Cosa fece Kofler dopo la prima guerra mondiale e l’esperienza di prigionia?

Sappiamo che rimase in Egitto, dove aprì diversi studi fotografici. Era un fotografo stimato e famoso, il suo nome sappiamo ora apparire su numerosissime riviste del settore ed anche sui quotidiani. Ebbe un figlio, il quale fu prigioniero degli inglesi durante la seconda guerra mondiale. Dopo la rivoluzione di Nasser in Egitto, Kofler raggiunse il figlio in Kenya dove si era stabilito. Morì nel 1957 vicino al lago Vittoria.

Insomma morì proprio laddove nasce il Nilo, il fiume portatore di vita, grazie alla quale la civiltà egizia è potuta prosperare

Già (sorride), è un fatto davvero sorprendente e simbolico sapere che si è spento laddove tutto questo inizia.

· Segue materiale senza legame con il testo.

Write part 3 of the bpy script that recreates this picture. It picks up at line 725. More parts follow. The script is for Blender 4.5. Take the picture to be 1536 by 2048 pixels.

Lo ammetta, dopo 10 anni di ricerca si sarà affezionata alla figura di Kofler

Ovviamente si (il sorriso questa volta è ancora più ampio), ormai è una figura talmente familiare che per me oggi è come se si trattasse del compleanno di mio nonno e gli facessi gli auguri realizzando questa mostra. Questa ricerca mi ha anche permesso di uscire dal linguaggio accademico e dalla visione di una storia troppo ferma sui libri. Si tratta di uscire a scoprire la vera storia, quella fatta da uomini che sono vissuti e ci raccontano cose straordinarie. In questo senso sono riuscita ad immedesimarmi nel personaggio.

Quale dunque lo scopo principale della mostra?

Oltre a celebrare la figura di Kofler, vogliamo ricordare un’epoca diversa dalla nostra dove la fotografia ancora si scopriva con meraviglia e dove gli uomini, individualmente e in mezzo alle atrocità della guerra, sapevano ancora rispettare gli altri uomini.

Mentre ci apprestiamo a ringraziare la professoressa Patrizia, sempre gentile e disponibile nei nostri confronti, la salutiamo con un ultima domanda:

Come si è appassionata all’antico Egitto e cosa risponde a chi dice che con la cultura non si mangia?

Mi sono appassionata di storia sin da piccola, all’incirca quando avevo 13 anni. Osservando i geroglifici mi sono immanorata di questa antica civiltà e da allora ho avuto fin chiaro da subito cosa volevo fare “da grande” . Consiglio ai ragazzi di riflettere molto se intendono intraprendere questa o strade simili. Ci vuole davvero molto impegno e passione; solo con queste potete raggiungere i vostri obiettivi. Ho mostrato a me stessa queste parole lavorando duramente per la ricerca e la mostra; ha richiesto davvero molte energie. Senza la passione e la voglia di fare non sarebbe state possibili.

Vi ricordiamo che la mostra apre i cancelli oggi 11 febbraio; ad accogliere i visitatori gli studenti di storia della statale, i quali vi accompagneranno all’interno della mostra e potranno soddisfare tutte le vostre curiosità.